News facts
Mauritius, a beautiful island nation in the Indian Ocean, is facing a dual challenge: a looming waste crisis and a heavy reliance on imported fossil fuels. The island’s only landfill, Mare Chicose, is nearing saturation, and over 80% of the country’s energy comes from fossil fuel imports. But where some see waste, Mauritius sees opportunity.
Facing the mounting challenge of solid waste disposal and a growing demand for clean energy, the country iwill soon be producing biogas from waste. This initiative is championed by the Solid Waste Management Division (SWMD) of the Ministry of Environment, Solid Waste Management and Climate Change of Mauritius). In 2026, the country is planning to break ground on its first large-scale biogas plant—a project that aims to transform organic waste into renewable energy and compost. The planned biogas plant is a shining example of how innovation and collaboration can fuel the island nation’s green transition: it not only tackles the growing waste burden but also offers a practical step toward energy independence and climate resilience.
A Circular Economy Approach for Island Resilience
The concept is simple but powerful: collect food and yard waste from households, hotels and markets, use anaerobic digestion to produce biogas, and convert that gas into electricity. The by-products? Compost and organic fertilizer for local agriculture. It’s a model that embodies the circular economy, in order to reduce waste, recover resources, and create value across sectors.
With limited land and high logistical costs, many SIDS struggle with the linear "produce-use-dispose" waste model. Mauritius is flipping the script.
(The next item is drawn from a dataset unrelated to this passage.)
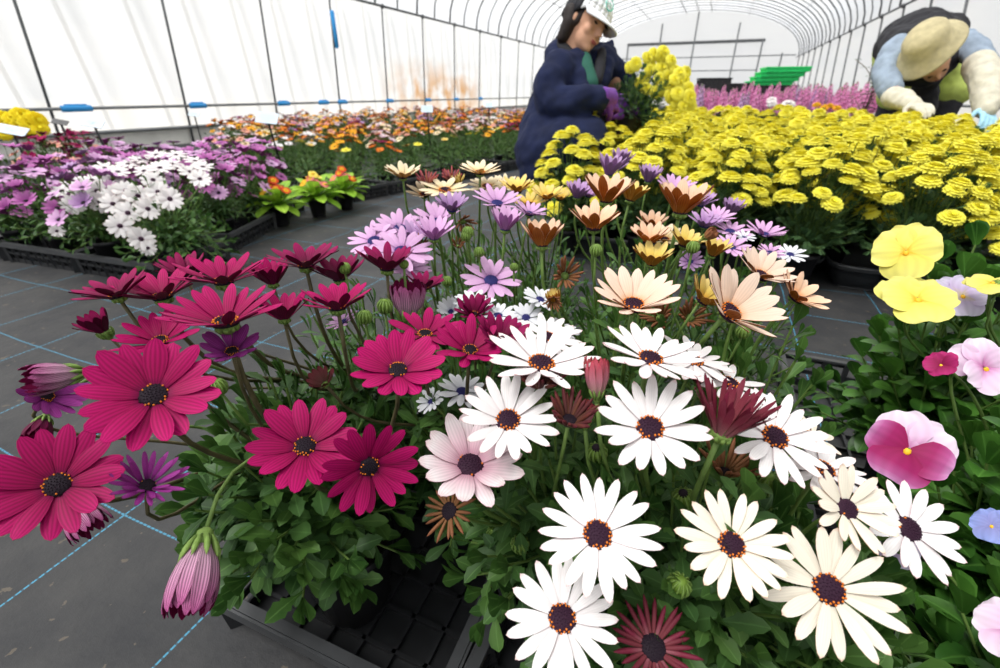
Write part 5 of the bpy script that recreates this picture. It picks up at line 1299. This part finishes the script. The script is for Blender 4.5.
for f_ in (fo_n, fo_f): blob('boot', wo, [[(f_ + Vector((0, 0, .12)), .055), (f_ + Vector((0, 0, .01)), .050)], [(f_ + Vector((0, 0, .0)), .046), (f_ + RT * .13 + Vector((0, 0, -.005)), .042)]], 'boot', .009, 3)
gch = [[(wrn.lerp(eln, .08), .036), (wrn, .034), (wrn + hd * .05, .036)]]
hand(gch, wrn, hd, RT * .2 + FW * .6 + UP * .1, 1.12, .9)
blob('glove', wo, gch, 'glove', .0042, 2)
gch = [[(wrf.lerp(elf, .15), .038), (wrf, .036), (wrf + hdf * .04, .036)]]; hand(gch, wrf, hdf, -RT, 1.12, .7); blob('glove', wo, gch, 'glove', .0042, 2)

# the bending person
mo = thing('person', (A(925, 60, 3.0).x, A(925, 60, 3.0).y, 0), 'person in khaki bucket hat and dark vest bending over the far right yellow flowers', 'person')
hc2 = A(932, 61, 2.62); hf2 = (RT * .10 - FW * .25 - UP * .95).normalized(); hn = viewdir(928, 47, -.36, .62); hm2 = hfr(hf2, hn)
h2 = lambda x, y, z: hc2 + hm2 @ Vector((x, y, z)); N4 = hm2.to_4x4()
sL = A(897, 50, 2.78); sR = A(957, 43, 2.74); eL = A(889, 90, 2.66); wL = A(912, 105, 2.50); eR = A(982, 64, 2.56); wR = A(986, 108, 2.42)
pv = A(915, 42, 3.25); ch2 = A(926, 45, 2.86); kL = A(895, 105, 3.22); kR = A(945, 103, 3.18)
fL = Vector((kL.x, kL.y + .03, .06)); fR = Vector((kR.x, kR.y + .03, .06))
bch = [[(hc2, .08), (h2(0, -.02, -.09), .055), (ch2, .11), (A(922, 38, 3.05), .12), (pv, .13)], [(ch2.lerp(sL, .5), .07), (sL, .055), (eL, .042), (wL, .028)], [(ch2.lerp(sR, .5), .07), (sR, .055), (eR, .042), (wR, .028)],
       [(pv.lerp(kL, .1), .11), (kL, .06), (fL + Vector((0, 0, .03)), .04)], [(pv.lerp(kR, .1), .11), (kR, .06), (fR + Vector((0, 0, .03)), .04)]]
dL = (A(925, 107, 2.40) - wL).normalized(); dR = (A(990, 124, 2.36) - wR).normalized()
hand(bch, wL, dL, -UP, .95, .5); hand(bch, wR, dR, -FW * -1, .95, .6)
blob('body', mo, bch, 'skin', .0075, 3, balls=[(h2(0, .0, .0), (.078, .092, .09), N4), (h2(0, .04, -.06), (.054, .050, .056), N4), (h2(0, .095, -.03), (.012, .02, .022), N4), (h2(.034, .06, -.035), (.022, .02, .02), N4), (h2(-.034, .06, -.035), (.022, .02, .02), N4)])
for s_ in (-1, 1):
    e = MB(); e.ball(h2(s_ * .03, .085, -.005), (.012, .006, .004), 'hair', 8, 5, N4); e.build('eye', mo, Matrix())
e = MB(); e.ball(h2(0, .088, -.066), (.018, .006, .005), 'lip', 8, 5, N4); e.build('lips', mo, Matrix())
blob('hair', mo, [[(h2(-.03, -.05, .0), .05), (h2(-.02, -.06, -.05), .04)], [(h2(.05, -.03, .0), .035), (h2(.04, -.04, -.05), .03)]], 'hair', .009, 3)
hat = MB(); hm4 = place(A(929, 49, 2.56), hn); 
# brim runs down from the crown and flares
maj = (RT * .87 + UP * .49); maj = (maj - hn * maj.dot(hn)).normalized(); mnr = hn.cross(maj)
hm4 = Matrix((maj, mnr, hn)).transposed().to_4x4(); hm4.translation = A(927, 45, 2.56)
vs = []; prof = [(1.0, -.045), (.97, -.035), (.72, .0), (.64, .03), (.60, .07), (.50, .095), (.30, .108), (.05, .112)]
for r_, z in prof:
    for j in range(32):
        a = 2 * PI * j / 32; vs.append(hm4 @ Vector((math.cos(a) * .182 * r_, math.sin(a) * .138 * r_ * (1.05 if r_ > .8 else 1.1), z + (.008 * math.sin(3 * a) if r_ > .8 else 0))))
hat.add(vs, [(i * 32 + j, i * 32 + (j + 1) % 32, (i + 1) * 32 + (j + 1) % 32, (i + 1) * 32 + j) for i in range(len(prof) - 1) for j in range(32)] + [tuple(7 * 32 + j for j in range(32))], 'hatc')
ho = hat.build('bucket_hat', mo, Matrix()); so = ho.modifiers.new('solid', 'SOLIDIFY'); so.thickness = .006
e = MB(); e.tube([hm4 @ Vector((math.cos(2 * PI * j / 40) * .118, math.sin(2 * PI * j / 40) * .100, .012)) for j in range(41)], .004, 'hatc', 5); e.build('hat_seam', ho, Matrix())
blob('shirt', mo, [[(ch2, .14), (A(920, 36, 3.1), .155), (pv, .16)], [(ch2.lerp(sL, .5), .09), (sL, .078), (A(887, 66, 2.74), .072), (eL, .064)], [(ch2.lerp(sR, .5), .09), (sR, .080), (A(972, 50, 2.66), .072), (eR, .064)]], 'grayblue', .011, 4, fold=.04)
blob('vest', mo, [[(A(927, 50, 2.80), .150), (A(920, 38, 3.02), .172), (A(906, 43, 3.2), .172)], [(A(905, 48, 2.80), .105), (A(898, 47, 3.05), .14)], [(A(945, 40, 2.80), .10), (A(938, 36, 3.0), .14)], [(A(942, 62, 2.74), .085), (A(926, 72, 2.74), .085), (A(912, 70, 2.76), .08)], [(A(940, 66, 2.8), .07), (A(925, 84, 2.85), .07)], [(A(926, 92, 2.9), .07), (A(924, 108, 2.9), .06)]], 'cloth_b', .012, 4, fold=.04)
blob('trousers', mo, [[(pv, .165), (kL, .10), (fL + Vector((0, 0, .10)), .065)], [(pv, .165), (kR, .10), (fR + Vector((0, 0, .10)), .065)]], 'trouser', .014, 3)
blob('waist_cloth', mo, [[(pv, .185), (A(900, 78, 3.18), .14), (A(900, 92, 3.16), .13)], [(pv, .185), (A(945, 72, 3.16), .15), (A(952, 88, 3.14), .13)], [(A(884, 50, 3.1), .07), (A(882, 62, 3.1), .06)]], 'limec', .014, 3, fold=.05)
blob('sleeve_cover', mo, [[(A(891, 97, 2.62), .056), (A(902, 101, 2.58), .052), (wL, .044)]], 'beige', .009, 3, fold=.035)
blob('sleeve_cover', mo, [[(A(980, 64, 2.56), .070), (A(986, 84, 2.48), .078), (wR, .058), (A(987, 110, 2.40), .045)]], 'beige', .009, 3, fold=.035)
gl = [[(wL, .034), (wL + dL * .03, .034)]]; hand(gl, wL, dL, -UP, 1.1, .5); blob('glove', mo, gl, 'beige', .005, 2)
gl = [[(wR, .034), (wR + dR * .03, .034)]]; hand(gl, wR, dR, FW, 1.1, .6); blob('glove', mo, gl, 'pglove', .005, 2)
for f_ in (fL, fR): blob('boot', mo, [[(f_ + Vector((0, 0, .14)), .06), (f_, .052)], [(f_, .048), (f_ - FW * .13 + Vector((0, 0, .0)) - Vector((0, 0, -FW.z * .13)), .044)]], 'boot', .009, 3)

# ------------------------------------------------------------------ light
w = bpy.data.worlds.new('overcast_sky'); sc.world = w; w.use_nodes = True
nt = w.node_tree; bg = nt.nodes['Background']
tc = nt.nodes.new('ShaderNodeTexCoord'); sp_ = nt.nodes.new('ShaderNodeSeparateXYZ'); nt.links.new(tc.outputs['Generated'], sp_.inputs[0])
cr = nt.nodes.new('ShaderNodeValToRGB'); nt.links.new(sp_.outputs['Z'], cr.inputs[0])
cr.color_ramp.elements[0].position = .0; cr.color_ramp.elements[0].color = (.80, .83, .88, 1)
cr.color_ramp.elements[1].position = .7; cr.color_ramp.elements[1].color = (1, 1, 1, 1)
nt.links.new(cr.outputs[0], bg.inputs[0]); bg.inputs['Strength'].default_value = .84
sun = bpy.data.objects.new('sun', bpy.data.lights.new('sun', 'SUN')); C.objects.link(sun)
sun.data.energy = 4.5; sun.data.angle = math.radians(22); sun.data.color = (1, .98, .96)
sun.rotation_euler = Vector((.35, .35, -1)).to_track_quat('-Z', 'Y').to_euler()
sc.view_settings.view_transform = 'Standard'; sc.view_settings.look = 'None'; sc.view_settings.gamma = 1; sc.view_settings.use_curve_mapping = False
sc.view_settings.exposure = 0.35
cy = sc.cycles
cy.max_bounces = 8; cy.diffuse_bounces = 4; cy.transmission_bounces = 6; cy.transparent_max_bounces = 16; cy.glossy_bounces = 2
cy.use_denoising = True; cy.caustics_reflective = False; cy.caustics_refractive = False
cy.sample_clamp_indirect = 4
The island is embracing a more sustainable and economically sound path by recognizing organic waste as a resource.
Power from Waste: What the Numbers Say
Based on data from a CTCN-supported feasibility study, the plant is designed to process 100 tons of organic waste per day—around 30,000 tons per year. This volume of waste has the potential to generate enough biogas to produce approximately 1.5 to 2 megawatt-hours (MWh) of electricity daily.
That is sufficient to power between 1,500 to 2,000 households, depending on energy consumption patterns. The plant will also produce valuable by-products like compost and liquid fertilizer, helping close the nutrient loop in agriculture and reducing reliance on chemical inputs.
Proving the Case: Technical and Financial Viability
This shift has been made possible through technical assistance from the UN Climate Technology Centre and Network (CTCN), in collaboration with South Africa’s Council for Scientific and Industrial Research and the University of Mauritius. The partnership mapped waste flows, analyzed potential feedstocks like food waste and pig manure, and identified the most suitable technology and locations for the plant.
"This is a great example of South-South collaboration. Our South African network member CSIR brought in cutting-edge technical knowledge on anaerobic digestion and collaborated with the University of Mauritius, which has a deep understanding of the local waste management landscape,“ said Valentin Rudloff, Climate Technology Specialist at the UN CTCN.
A comprehensive feasibility study confirmed that the project is not just technically sound but also financially viable—provided there is enough quality feedstock and the right partnerships in place. A public-private partnership model has been proposed, with government securing waste inputs and private operators handling the plant's design, construction, and operation.
But Technology Alone Won’t Cut It
One critical finding: the success of the plant hinges on citizen behavior. Without proper waste separation at the source, the plant won’t receive the quality or quantity of organic material it needs to operate efficiently. Changing how people think about and handle waste is therefore central to the project’s success.
“The more the citizens are willing to sort their trash, the better the quality and volume of organic wastes to reach the composting and anaerobic digestion plants. Hence, the viability of the project somehow lies in the hands of the people,” said Dr. Pooja Shamachurn, Project Officer at the SWMD.
To that end, the government is launching public awareness campaigns and considering policy incentives to encourage households and businesses to separate organic from general waste.
Laying the Groundwork for 2026 and Beyond
With feasibility confirmed and funding supported by the EU, the project is now transitioning into the procurement phase. A Design-Build-Operate-Transfer (DBOT) model will guide its implementation, with construction expected to begin in 2026.
"We’ve reached an exciting milestone: Backed by a sound feasibility report and a request for proposal for a Design Build Operate and Transfer project, supported by EU funding, we will seek a private partner to bring this long-anticipated project to life!” said Mr. Ganesh Dookee, Deputy Director at the SWMD. “The groundwork has been extensive, but as they say, the proof is in the pudding. We’re confident that our in-depth analysis will lay the foundation for a truly impactful and successful initiative."
A Model for Island Nations Everywhere
Mauritius’s biogas project is more than an infrastructure upgrade—it’s a systems change. It demonstrates how small nations can lead on big issues by combining local action with international support, community engagement, and smart investment.
As the world searches for scalable climate solutions, this small island’s journey toward circularity could serve as a model for many others navigating the challenges of waste, energy, and sustainable development.